The Curious Incident of the Dog in the Night-time

Themes

Social disability

In a 2003 interview, Haddon said

I have to say honestly that I did more research about the London Underground and the inside of Swindon Railway Station, where some of the novel takes place, than I did about Asperger's syndrome. I gave [Christopher] kind of 9 or 10 rules that he would live his life by, and then I didn't read any more about Asperger's because I think there is no typical person who has Asperger's syndrome, and they're as large and diverse a group of people as any other group in society. And the important thing is that I did a lot of imagining, that I did a lot of putting myself into his shoes in trying to make him come alive as a human being rather than getting him right, whatever that might mean.[7]

Haddon states on his website that, although he had read "a handful of newspaper and magazine articles about, or by, people with Asperger's and autism" in preparation for writing the book, he knows "very little" about Asperger's syndrome and that Christopher Boone is inspired by two different people. According to Haddon, neither of these people can be labelled as having a disability. Haddon added that he "slightly regret[s]" that the term Asperger's syndrome appeared on the cover of his novel.[6] In 2010, in an interview with The Independent, he was described as

now thoroughly irritated that the word Asperger's appeared on subsequent editions of the novel, because now everyone imagines that he is an expert and he keeps getting phone calls asking him to appear at lectures.[8]

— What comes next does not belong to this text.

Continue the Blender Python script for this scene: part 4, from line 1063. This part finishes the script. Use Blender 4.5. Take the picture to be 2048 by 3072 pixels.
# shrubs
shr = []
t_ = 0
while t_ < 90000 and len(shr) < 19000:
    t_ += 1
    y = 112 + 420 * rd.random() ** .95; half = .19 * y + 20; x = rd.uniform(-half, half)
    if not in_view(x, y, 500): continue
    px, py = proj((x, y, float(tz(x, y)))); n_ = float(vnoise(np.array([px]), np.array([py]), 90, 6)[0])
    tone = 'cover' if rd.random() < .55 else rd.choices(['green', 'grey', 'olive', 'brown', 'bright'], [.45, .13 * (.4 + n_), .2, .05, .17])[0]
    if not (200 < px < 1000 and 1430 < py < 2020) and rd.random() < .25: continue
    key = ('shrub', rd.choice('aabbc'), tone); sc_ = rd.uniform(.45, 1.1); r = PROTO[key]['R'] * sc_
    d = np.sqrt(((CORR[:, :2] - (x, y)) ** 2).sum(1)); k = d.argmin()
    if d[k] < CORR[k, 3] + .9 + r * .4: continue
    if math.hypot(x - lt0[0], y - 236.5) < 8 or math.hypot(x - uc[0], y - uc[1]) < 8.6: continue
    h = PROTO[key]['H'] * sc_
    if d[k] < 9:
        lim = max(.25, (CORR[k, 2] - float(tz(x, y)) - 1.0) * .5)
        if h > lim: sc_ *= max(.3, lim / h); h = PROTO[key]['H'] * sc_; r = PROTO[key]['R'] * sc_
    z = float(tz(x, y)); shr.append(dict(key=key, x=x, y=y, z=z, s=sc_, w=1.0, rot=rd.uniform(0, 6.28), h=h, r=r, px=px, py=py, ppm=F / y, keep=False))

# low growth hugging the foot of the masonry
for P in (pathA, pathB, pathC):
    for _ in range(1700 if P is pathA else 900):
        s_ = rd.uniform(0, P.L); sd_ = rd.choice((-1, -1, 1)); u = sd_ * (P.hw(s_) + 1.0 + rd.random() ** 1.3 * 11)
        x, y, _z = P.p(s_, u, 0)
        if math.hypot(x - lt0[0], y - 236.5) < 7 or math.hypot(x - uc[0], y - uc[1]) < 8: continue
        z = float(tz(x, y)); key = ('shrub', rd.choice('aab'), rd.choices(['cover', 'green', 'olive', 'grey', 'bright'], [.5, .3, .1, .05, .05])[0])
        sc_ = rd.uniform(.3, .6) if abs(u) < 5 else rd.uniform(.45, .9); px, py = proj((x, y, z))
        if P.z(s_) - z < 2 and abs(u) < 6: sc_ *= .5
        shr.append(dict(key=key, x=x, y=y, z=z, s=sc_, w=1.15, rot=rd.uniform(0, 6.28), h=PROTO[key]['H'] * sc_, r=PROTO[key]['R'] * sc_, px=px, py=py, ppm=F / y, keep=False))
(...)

In a critical essay on the novel, Vivienne Muller quotes some praise by experts on disability theory:

In its presentation of Christopher's everyday experiences of the society in which he lives, the narrative offers a rich canvas of experiences for an ethnographic study of this particular cognitive condition, and one which places a positive spin on the syndrome. The reader in this instance acts as ethnographer, invited to see what Mark Osteen claims is a 'quality in autistic lives that is valuable in and of itself'.[9] Along similar lines, [Alex] McClimens writes that Haddon's novel is 'an ethnographic delight' and that 'Haddon's achievement is to have written a novel that turns on the central character's difference without making that difference a stigmatising characteristic.[10]

Muller adds that the novel

works with a strong sense of the disabled speaking subject, drawing readers into Christopher's cognitive / corporeal space through an incremental layering of his perspectives and reactions ... The narrative also bristles with diagrams, maps, drawings, stories, texts that inform Christopher's lexicon for mapping meaning in a world of bewildering signs and sounds.

She also admires such elements as

the digressive stream-of-connectedness-and-disconnectedness way in which Christopher writes and thinks; the obsessive focus on minutiae; his musings about why animals behave the way they do; his quasi-philosophizing on death and life and the afterlife; his ambition to be an astronaut ...[11]

In a survey of children's books which "teach about emotional life", Laura Jana wrote:

On the one hand, this is a story of how an undeniably quirky teenage boy clings to order, deals with a family crisis, and tries to make sense of the world as he sees it. But it also provides profound insight into a disorder – autism – that leaves those who have it struggling to perceive even the most basic of human emotions. In so doing, The Curious Incident leaves its readers with a greater appreciation of their own ability to feel, express, and interpret emotions. This mainstream literary success made its way to the top of The New York Times bestseller list for fiction at the same time it was being touted by experts in Asperger's syndrome and autism-spectrum disorders as an unrivaled fictional depiction of the inner workings of an autistic teenage boy.[12]

Metaphor

Christopher often comments on his inability to appreciate some metaphors. He gives as an example a quote that he found in "a proper novel": "I am veined with iron, with silver, and with streaks of common mud. I cannot contract into the firm fist which those clench who do not depend on stimulus." Haddon told Terry Gross, "Funnily enough, it's actually a quote from Virginia Woolf. It's Virginia Woolf on an off day, in the middle, I think, of The Waves. An author whom I love actually, but who sometimes got a little too carried away."[13]

Multimodality

The novel is developed in various semiotic modes or resources: maps, diagrams, pictures, smileys, and the like, which are not ornamental but crucial to the understanding of the novel. This means that Haddon's novel can be conceived as multimodal.[14]